> [WHAT YOU WILL DO] Beginning with the first line of the data below, extract each line up to and including the one containing "return tag(o, label, cat, group)". Copy them exactly and add nothing.
#### SOURCE EXCERPT ####
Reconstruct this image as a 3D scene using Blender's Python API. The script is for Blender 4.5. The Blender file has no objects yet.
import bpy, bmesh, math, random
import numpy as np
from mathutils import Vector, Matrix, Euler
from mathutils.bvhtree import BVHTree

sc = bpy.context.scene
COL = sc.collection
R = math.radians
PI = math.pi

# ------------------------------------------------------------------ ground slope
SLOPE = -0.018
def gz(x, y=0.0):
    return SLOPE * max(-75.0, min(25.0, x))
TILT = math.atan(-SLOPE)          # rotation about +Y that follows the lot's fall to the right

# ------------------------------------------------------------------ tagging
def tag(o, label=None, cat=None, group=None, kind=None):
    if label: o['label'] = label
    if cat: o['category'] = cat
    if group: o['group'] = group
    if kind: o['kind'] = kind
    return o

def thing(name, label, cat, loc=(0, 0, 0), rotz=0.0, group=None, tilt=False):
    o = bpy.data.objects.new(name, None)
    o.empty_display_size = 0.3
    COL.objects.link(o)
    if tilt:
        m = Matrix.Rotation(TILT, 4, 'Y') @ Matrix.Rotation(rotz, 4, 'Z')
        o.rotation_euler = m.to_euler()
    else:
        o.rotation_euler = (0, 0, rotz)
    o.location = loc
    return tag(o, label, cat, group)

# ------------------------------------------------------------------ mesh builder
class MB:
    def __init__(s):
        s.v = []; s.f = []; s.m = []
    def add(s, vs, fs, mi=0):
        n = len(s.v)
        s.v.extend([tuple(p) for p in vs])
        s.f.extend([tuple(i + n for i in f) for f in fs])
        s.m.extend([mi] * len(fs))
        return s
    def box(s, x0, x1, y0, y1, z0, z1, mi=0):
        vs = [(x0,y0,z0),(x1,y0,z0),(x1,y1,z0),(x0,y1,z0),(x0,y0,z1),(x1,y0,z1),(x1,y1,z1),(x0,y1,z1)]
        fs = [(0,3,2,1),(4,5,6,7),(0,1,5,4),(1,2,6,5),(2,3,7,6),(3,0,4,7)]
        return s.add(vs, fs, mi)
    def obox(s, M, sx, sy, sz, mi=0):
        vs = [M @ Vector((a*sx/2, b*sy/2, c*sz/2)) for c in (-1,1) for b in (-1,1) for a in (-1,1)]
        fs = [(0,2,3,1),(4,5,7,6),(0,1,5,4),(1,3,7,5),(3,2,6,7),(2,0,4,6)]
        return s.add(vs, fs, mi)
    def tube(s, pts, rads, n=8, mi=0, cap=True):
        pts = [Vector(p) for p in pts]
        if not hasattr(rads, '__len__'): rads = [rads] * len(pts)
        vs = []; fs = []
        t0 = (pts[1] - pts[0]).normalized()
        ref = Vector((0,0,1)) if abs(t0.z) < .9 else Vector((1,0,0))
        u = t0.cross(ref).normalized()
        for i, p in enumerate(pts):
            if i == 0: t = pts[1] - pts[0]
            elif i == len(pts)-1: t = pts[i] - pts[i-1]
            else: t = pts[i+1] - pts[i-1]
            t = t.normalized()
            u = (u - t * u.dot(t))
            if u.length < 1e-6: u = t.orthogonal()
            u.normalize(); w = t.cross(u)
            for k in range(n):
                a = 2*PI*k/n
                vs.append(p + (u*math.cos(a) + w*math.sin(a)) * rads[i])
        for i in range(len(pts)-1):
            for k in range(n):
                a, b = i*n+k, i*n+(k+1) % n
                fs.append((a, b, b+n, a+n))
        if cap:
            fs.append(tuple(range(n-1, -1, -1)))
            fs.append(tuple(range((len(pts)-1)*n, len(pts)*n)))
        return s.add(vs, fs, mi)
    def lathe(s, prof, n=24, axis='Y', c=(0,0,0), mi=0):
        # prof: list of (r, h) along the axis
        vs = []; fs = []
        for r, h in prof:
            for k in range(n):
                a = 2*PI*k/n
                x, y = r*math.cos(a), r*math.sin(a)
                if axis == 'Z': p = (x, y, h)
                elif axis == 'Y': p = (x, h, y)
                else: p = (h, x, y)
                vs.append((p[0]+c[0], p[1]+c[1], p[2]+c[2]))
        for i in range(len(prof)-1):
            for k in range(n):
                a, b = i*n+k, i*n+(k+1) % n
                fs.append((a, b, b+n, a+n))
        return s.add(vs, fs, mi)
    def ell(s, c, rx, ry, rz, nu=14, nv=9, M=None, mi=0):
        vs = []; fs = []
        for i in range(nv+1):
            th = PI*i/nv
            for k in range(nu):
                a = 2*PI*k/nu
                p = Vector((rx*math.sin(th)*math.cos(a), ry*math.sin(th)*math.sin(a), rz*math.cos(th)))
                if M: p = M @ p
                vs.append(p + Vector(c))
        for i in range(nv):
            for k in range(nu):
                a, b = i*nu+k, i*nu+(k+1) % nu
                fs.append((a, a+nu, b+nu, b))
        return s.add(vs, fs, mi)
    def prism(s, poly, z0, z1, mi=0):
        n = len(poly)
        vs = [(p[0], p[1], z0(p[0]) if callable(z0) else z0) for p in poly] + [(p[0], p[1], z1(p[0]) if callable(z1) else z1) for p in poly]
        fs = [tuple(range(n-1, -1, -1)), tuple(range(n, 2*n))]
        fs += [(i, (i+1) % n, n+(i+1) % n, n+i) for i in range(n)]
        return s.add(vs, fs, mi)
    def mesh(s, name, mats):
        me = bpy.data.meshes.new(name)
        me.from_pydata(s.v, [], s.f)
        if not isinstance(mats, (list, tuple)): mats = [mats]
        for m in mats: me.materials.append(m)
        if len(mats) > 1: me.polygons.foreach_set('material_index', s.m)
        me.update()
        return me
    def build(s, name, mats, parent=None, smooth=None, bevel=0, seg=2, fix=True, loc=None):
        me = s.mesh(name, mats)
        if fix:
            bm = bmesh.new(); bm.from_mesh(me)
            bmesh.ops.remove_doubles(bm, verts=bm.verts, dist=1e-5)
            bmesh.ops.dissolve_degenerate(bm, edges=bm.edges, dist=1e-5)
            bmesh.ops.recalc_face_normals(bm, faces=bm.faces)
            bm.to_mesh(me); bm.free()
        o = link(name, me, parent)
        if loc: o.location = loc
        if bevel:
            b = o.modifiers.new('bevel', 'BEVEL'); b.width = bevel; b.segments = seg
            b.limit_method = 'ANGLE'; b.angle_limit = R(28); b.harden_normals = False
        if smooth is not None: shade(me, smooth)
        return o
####
> [ANSWER TO THE PROBLEM]
Reconstruct this image as a 3D scene using Blender's Python API. The script is for Blender 4.5. The Blender file has no objects yet.
import bpy, bmesh, math, random
import numpy as np
from mathutils import Vector, Matrix, Euler
from mathutils.bvhtree import BVHTree

sc = bpy.context.scene
COL = sc.collection
R = math.radians
PI = math.pi

# ------------------------------------------------------------------ ground slope
SLOPE = -0.018
def gz(x, y=0.0):
    return SLOPE * max(-75.0, min(25.0, x))
TILT = math.atan(-SLOPE)          # rotation about +Y that follows the lot's fall to the right

# ------------------------------------------------------------------ tagging
def tag(o, label=None, cat=None, group=None, kind=None):
    if label: o['label'] = label
    if cat: o['category'] = cat
    if group: o['group'] = group
    if kind: o['kind'] = kind
    return o

def thing(name, label, cat, loc=(0, 0, 0), rotz=0.0, group=None, tilt=False):
    o = bpy.data.objects.new(name, None)
    o.empty_display_size = 0.3
    COL.objects.link(o)
    if tilt:
        m = Matrix.Rotation(TILT, 4, 'Y') @ Matrix.Rotation(rotz, 4, 'Z')
        o.rotation_euler = m.to_euler()
    else:
        o.rotation_euler = (0, 0, rotz)
    o.location = loc
    return tag(o, label, cat, group)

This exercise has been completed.